→ **Problem to work on**: Write the material out again in full, exactly.
BEGIN Material shown
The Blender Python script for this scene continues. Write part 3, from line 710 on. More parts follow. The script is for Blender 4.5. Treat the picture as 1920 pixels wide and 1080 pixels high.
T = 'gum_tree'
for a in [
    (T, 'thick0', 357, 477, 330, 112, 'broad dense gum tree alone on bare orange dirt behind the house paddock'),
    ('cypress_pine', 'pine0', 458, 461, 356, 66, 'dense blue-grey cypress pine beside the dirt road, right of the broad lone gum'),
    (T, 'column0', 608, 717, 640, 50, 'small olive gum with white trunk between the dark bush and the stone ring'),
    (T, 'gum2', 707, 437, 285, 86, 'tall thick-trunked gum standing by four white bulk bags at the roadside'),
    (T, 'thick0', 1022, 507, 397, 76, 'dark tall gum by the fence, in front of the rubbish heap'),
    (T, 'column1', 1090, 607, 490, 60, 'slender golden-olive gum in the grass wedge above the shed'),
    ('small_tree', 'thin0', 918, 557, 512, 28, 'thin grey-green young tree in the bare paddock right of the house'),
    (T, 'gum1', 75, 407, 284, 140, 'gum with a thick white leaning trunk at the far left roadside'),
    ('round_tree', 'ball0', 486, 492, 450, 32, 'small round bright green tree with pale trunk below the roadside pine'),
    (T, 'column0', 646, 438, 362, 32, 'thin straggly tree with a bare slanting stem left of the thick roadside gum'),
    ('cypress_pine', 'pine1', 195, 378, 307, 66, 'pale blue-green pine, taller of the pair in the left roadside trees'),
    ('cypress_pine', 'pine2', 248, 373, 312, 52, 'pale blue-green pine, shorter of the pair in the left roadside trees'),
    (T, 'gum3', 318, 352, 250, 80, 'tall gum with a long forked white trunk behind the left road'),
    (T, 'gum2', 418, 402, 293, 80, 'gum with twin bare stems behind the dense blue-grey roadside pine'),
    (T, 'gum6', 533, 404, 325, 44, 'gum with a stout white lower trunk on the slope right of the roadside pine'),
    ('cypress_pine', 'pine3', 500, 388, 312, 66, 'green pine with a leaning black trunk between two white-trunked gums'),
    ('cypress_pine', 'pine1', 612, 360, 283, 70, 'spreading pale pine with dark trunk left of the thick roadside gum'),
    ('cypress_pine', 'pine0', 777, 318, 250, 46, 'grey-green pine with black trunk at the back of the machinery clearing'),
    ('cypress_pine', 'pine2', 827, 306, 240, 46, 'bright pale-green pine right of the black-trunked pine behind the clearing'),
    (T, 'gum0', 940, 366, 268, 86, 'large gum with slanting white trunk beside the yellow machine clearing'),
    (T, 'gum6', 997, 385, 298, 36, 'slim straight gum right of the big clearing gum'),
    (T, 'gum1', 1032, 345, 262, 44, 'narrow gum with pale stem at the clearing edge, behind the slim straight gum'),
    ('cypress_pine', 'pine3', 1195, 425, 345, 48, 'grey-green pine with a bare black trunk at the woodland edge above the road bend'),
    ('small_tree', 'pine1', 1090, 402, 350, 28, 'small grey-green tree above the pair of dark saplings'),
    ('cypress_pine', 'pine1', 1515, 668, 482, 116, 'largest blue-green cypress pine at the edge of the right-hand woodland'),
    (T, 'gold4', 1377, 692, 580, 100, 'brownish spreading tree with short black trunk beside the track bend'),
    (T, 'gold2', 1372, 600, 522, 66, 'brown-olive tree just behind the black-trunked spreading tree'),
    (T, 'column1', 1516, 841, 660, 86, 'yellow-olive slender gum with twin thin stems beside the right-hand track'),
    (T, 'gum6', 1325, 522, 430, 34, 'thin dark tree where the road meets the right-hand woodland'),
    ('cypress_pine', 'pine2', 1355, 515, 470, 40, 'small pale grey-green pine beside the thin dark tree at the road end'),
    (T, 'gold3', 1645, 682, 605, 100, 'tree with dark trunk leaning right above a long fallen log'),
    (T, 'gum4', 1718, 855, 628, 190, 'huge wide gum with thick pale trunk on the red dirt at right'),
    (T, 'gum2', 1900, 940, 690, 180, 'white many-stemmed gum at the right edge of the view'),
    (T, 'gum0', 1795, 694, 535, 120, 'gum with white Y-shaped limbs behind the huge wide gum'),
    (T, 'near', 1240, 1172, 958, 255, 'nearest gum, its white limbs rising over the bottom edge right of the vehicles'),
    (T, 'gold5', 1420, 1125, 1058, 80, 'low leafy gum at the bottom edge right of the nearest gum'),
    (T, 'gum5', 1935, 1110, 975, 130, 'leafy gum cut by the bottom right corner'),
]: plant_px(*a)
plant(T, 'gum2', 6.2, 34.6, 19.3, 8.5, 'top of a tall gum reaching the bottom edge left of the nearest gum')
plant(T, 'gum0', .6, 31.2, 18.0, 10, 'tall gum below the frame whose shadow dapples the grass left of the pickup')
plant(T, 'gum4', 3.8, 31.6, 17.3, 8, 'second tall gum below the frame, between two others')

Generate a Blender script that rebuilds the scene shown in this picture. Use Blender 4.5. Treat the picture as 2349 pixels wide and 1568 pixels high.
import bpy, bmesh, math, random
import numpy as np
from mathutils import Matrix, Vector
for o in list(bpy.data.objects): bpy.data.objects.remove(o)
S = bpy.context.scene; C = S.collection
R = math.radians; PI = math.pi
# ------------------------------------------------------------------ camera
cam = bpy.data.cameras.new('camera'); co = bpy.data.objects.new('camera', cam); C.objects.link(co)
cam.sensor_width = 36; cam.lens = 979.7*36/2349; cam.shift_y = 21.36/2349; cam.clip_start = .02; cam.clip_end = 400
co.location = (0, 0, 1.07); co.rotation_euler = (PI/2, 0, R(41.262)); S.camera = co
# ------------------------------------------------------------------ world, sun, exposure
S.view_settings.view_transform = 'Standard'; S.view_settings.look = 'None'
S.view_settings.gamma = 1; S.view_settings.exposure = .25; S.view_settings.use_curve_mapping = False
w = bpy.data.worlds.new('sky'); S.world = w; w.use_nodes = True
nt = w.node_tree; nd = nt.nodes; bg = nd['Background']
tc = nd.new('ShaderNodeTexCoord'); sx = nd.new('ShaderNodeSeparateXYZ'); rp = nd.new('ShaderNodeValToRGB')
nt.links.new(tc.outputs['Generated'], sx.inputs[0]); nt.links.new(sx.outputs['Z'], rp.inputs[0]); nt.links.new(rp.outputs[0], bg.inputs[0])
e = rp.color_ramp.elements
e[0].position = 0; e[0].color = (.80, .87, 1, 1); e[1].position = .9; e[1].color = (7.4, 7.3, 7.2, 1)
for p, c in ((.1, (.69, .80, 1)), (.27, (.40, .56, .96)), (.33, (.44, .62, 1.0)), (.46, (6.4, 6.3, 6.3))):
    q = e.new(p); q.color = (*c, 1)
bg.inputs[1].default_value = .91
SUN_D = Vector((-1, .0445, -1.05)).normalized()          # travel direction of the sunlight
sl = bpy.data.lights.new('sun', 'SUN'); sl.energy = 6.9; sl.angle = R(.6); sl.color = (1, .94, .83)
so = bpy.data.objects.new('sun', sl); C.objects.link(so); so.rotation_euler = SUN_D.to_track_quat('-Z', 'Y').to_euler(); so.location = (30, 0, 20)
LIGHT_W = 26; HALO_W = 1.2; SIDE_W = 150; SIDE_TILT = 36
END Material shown
→ **Completed exercise**:
The Blender Python script for this scene continues. Write part 3, from line 710 on. More parts follow. The script is for Blender 4.5. Treat the picture as 1920 pixels wide and 1080 pixels high.
T = 'gum_tree'
for a in [
    (T, 'thick0', 357, 477, 330, 112, 'broad dense gum tree alone on bare orange dirt behind the house paddock'),
    ('cypress_pine', 'pine0', 458, 461, 356, 66, 'dense blue-grey cypress pine beside the dirt road, right of the broad lone gum'),
    (T, 'column0', 608, 717, 640, 50, 'small olive gum with white trunk between the dark bush and the stone ring'),
    (T, 'gum2', 707, 437, 285, 86, 'tall thick-trunked gum standing by four white bulk bags at the roadside'),
    (T, 'thick0', 1022, 507, 397, 76, 'dark tall gum by the fence, in front of the rubbish heap'),
    (T, 'column1', 1090, 607, 490, 60, 'slender golden-olive gum in the grass wedge above the shed'),
    ('small_tree', 'thin0', 918, 557, 512, 28, 'thin grey-green young tree in the bare paddock right of the house'),
    (T, 'gum1', 75, 407, 284, 140, 'gum with a thick white leaning trunk at the far left roadside'),
    ('round_tree', 'ball0', 486, 492, 450, 32, 'small round bright green tree with pale trunk below the roadside pine'),
    (T, 'column0', 646, 438, 362, 32, 'thin straggly tree with a bare slanting stem left of the thick roadside gum'),
    ('cypress_pine', 'pine1', 195, 378, 307, 66, 'pale blue-green pine, taller of the pair in the left roadside trees'),
    ('cypress_pine', 'pine2', 248, 373, 312, 52, 'pale blue-green pine, shorter of the pair in the left roadside trees'),
    (T, 'gum3', 318, 352, 250, 80, 'tall gum with a long forked white trunk behind the left road'),
    (T, 'gum2', 418, 402, 293, 80, 'gum with twin bare stems behind the dense blue-grey roadside pine'),
    (T, 'gum6', 533, 404, 325, 44, 'gum with a stout white lower trunk on the slope right of the roadside pine'),
    ('cypress_pine', 'pine3', 500, 388, 312, 66, 'green pine with a leaning black trunk between two white-trunked gums'),
    ('cypress_pine', 'pine1', 612, 360, 283, 70, 'spreading pale pine with dark trunk left of the thick roadside gum'),
    ('cypress_pine', 'pine0', 777, 318, 250, 46, 'grey-green pine with black trunk at the back of the machinery clearing'),
    ('cypress_pine', 'pine2', 827, 306, 240, 46, 'bright pale-green pine right of the black-trunked pine behind the clearing'),
    (T, 'gum0', 940, 366, 268, 86, 'large gum with slanting white trunk beside the yellow machine clearing'),
    (T, 'gum6', 997, 385, 298, 36, 'slim straight gum right of the big clearing gum'),
    (T, 'gum1', 1032, 345, 262, 44, 'narrow gum with pale stem at the clearing edge, behind the slim straight gum'),
    ('cypress_pine', 'pine3', 1195, 425, 345, 48, 'grey-green pine with a bare black trunk at the woodland edge above the road bend'),
    ('small_tree', 'pine1', 1090, 402, 350, 28, 'small grey-green tree above the pair of dark saplings'),
    ('cypress_pine', 'pine1', 1515, 668, 482, 116, 'largest blue-green cypress pine at the edge of the right-hand woodland'),
    (T, 'gold4', 1377, 692, 580, 100, 'brownish spreading tree with short black trunk beside the track bend'),
    (T, 'gold2', 1372, 600, 522, 66, 'brown-olive tree just behind the black-trunked spreading tree'),
    (T, 'column1', 1516, 841, 660, 86, 'yellow-olive slender gum with twin thin stems beside the right-hand track'),
    (T, 'gum6', 1325, 522, 430, 34, 'thin dark tree where the road meets the right-hand woodland'),
    ('cypress_pine', 'pine2', 1355, 515, 470, 40, 'small pale grey-green pine beside the thin dark tree at the road end'),
    (T, 'gold3', 1645, 682, 605, 100, 'tree with dark trunk leaning right above a long fallen log'),
    (T, 'gum4', 1718, 855, 628, 190, 'huge wide gum with thick pale trunk on the red dirt at right'),
    (T, 'gum2', 1900, 940, 690, 180, 'white many-stemmed gum at the right edge of the view'),
    (T, 'gum0', 1795, 694, 535, 120, 'gum with white Y-shaped limbs behind the huge wide gum'),
    (T, 'near', 1240, 1172, 958, 255, 'nearest gum, its white limbs rising over the bottom edge right of the vehicles'),
    (T, 'gold5', 1420, 1125, 1058, 80, 'low leafy gum at the bottom edge right of the nearest gum'),
    (T, 'gum5', 1935, 1110, 975, 130, 'leafy gum cut by the bottom right corner'),
]: plant_px(*a)
plant(T, 'gum2', 6.2, 34.6, 19.3, 8.5, 'top of a tall gum reaching the bottom edge left of the nearest gum')
plant(T, 'gum0', .6, 31.2, 18.0, 10, 'tall gum below the frame whose shadow dapples the grass left of the pickup')
plant(T, 'gum4', 3.8, 31.6, 17.3, 8, 'second tall gum below the frame, between two others')

Generate a Blender script that rebuilds the scene shown in this picture. Use Blender 4.5. Treat the picture as 2349 pixels wide and 1568 pixels high.
import bpy, bmesh, math, random
import numpy as np
from mathutils import Matrix, Vector
for o in list(bpy.data.objects): bpy.data.objects.remove(o)
S = bpy.context.scene; C = S.collection
R = math.radians; PI = math.pi
# ------------------------------------------------------------------ camera
cam = bpy.data.cameras.new('camera'); co = bpy.data.objects.new('camera', cam); C.objects.link(co)
cam.sensor_width = 36; cam.lens = 979.7*36/2349; cam.shift_y = 21.36/2349; cam.clip_start = .02; cam.clip_end = 400
co.location = (0, 0, 1.07); co.rotation_euler = (PI/2, 0, R(41.262)); S.camera = co
# ------------------------------------------------------------------ world, sun, exposure
S.view_settings.view_transform = 'Standard'; S.view_settings.look = 'None'
S.view_settings.gamma = 1; S.view_settings.exposure = .25; S.view_settings.use_curve_mapping = False
w = bpy.data.worlds.new('sky'); S.world = w; w.use_nodes = True
nt = w.node_tree; nd = nt.nodes; bg = nd['Background']
tc = nd.new('ShaderNodeTexCoord'); sx = nd.new('ShaderNodeSeparateXYZ'); rp = nd.new('ShaderNodeValToRGB')
nt.links.new(tc.outputs['Generated'], sx.inputs[0]); nt.links.new(sx.outputs['Z'], rp.inputs[0]); nt.links.new(rp.outputs[0], bg.inputs[0])
e = rp.color_ramp.elements
e[0].position = 0; e[0].color = (.80, .87, 1, 1); e[1].position = .9; e[1].color = (7.4, 7.3, 7.2, 1)
for p, c in ((.1, (.69, .80, 1)), (.27, (.40, .56, .96)), (.33, (.44, .62, 1.0)), (.46, (6.4, 6.3, 6.3))):
    q = e.new(p); q.color = (*c, 1)
bg.inputs[1].default_value = .91
SUN_D = Vector((-1, .0445, -1.05)).normalized()          # travel direction of the sunlight
sl = bpy.data.lights.new('sun', 'SUN'); sl.energy = 6.9; sl.angle = R(.6); sl.color = (1, .94, .83)
so = bpy.data.objects.new('sun', sl); C.objects.link(so); so.rotation_euler = SUN_D.to_track_quat('-Z', 'Y').to_euler(); so.location = (30, 0, 20)
LIGHT_W = 26; HALO_W = 1.2; SIDE_W = 150; SIDE_TILT = 36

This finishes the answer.